Typical Application Timeline

Most scholarship deadlines fall between September and May, tracking the academic calendar. Thinking of the cycle in two waves helps keep things manageable.

The fall wave runs roughly from September through December. Several large national competitions have deadlines in this window. The Coca-Cola Scholars Program, for example, closes at the end of October, and the Dell Scholars application opens November 1. Many college-specific merit scholarships also have fall priority deadlines.

The spring wave picks up in January and runs through April or May. The Gates Millennium Scholars and Dell Scholars programs both close around January 15. Spring is also when most local and community foundation scholarships open up, since they tend to follow high school graduation timelines.

File your FAFSA as early as possible. The application opens on October 1 each year, and many need-based scholarships require it. Some awards distribute funds on a first-come, first-served basis once FAFSA data is available, so submitting early gives you an edge.

What You’ll Need to Apply

Requirements vary by scholarship, but the same core materials come up repeatedly. Preparing a master document with all of these details saves enormous time when you’re filling out multiple applications.

  • Basic contact information: Name, address, phone number, email, and date of birth.
  • Academic records: GPA (official or self-reported), standardized test scores, class rank if available, and an official or unofficial transcript.
  • Extracurricular and work history: A detailed list of clubs, sports, volunteer work, jobs, and leadership roles, including hours per week and years of involvement.
  • Achievements and honors: Awards, recognitions, published work, or competition results.
  • Personal statement or essay: Many scholarships require a written response to a specific prompt. Some ask for a general statement of purpose about your goals and background. Having a few polished drafts on common themes (overcoming challenges, community impact, career aspirations) lets you adapt quickly.
  • Letters of recommendation: Typically one to three, from teachers, counselors, employers, or community leaders. Ask your recommenders at least three to four weeks before the earliest deadline, and give them a copy of your resume so they can speak to specifics.
  • Financial information: For need-based awards, you may need household income figures, tax return details, or a completed FAFSA Student Aid Report.

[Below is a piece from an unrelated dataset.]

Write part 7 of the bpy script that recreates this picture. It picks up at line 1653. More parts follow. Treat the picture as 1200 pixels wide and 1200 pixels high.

Keep a spreadsheet tracking each scholarship’s name, deadline, required materials, submission method, and status. This prevents the most common problem in the process: missing a deadline because you lost track of dates across a dozen different applications.

How to Strengthen Your Chances

Volume matters. Students who apply to 10 or more scholarships are far more likely to win at least one than students who submit two or three applications and stop. Treat the search like a part-time job during the fall and spring of your senior year.

Tailor each essay to the specific scholarship’s mission. A scholarship funded by a nursing association wants to hear about your passion for healthcare, not a generic paragraph about wanting to help people. Read the organization’s “about” page before you write, and mirror their language and values in your response.

Apply for smaller awards, not just the headline $10,000 and $25,000 prizes. A $500 scholarship with 200 applicants is a much better use of an hour than a $50,000 scholarship with 75,000 applicants. Several small wins can add up to a meaningful reduction in your total cost.

Finally, don’t limit your search to senior year. Many scholarships are open to college freshmen, sophomores, juniors, and even graduate students. You can keep applying every year you’re enrolled, and the pool of competitors often shrinks at upper levels because fewer students bother to look.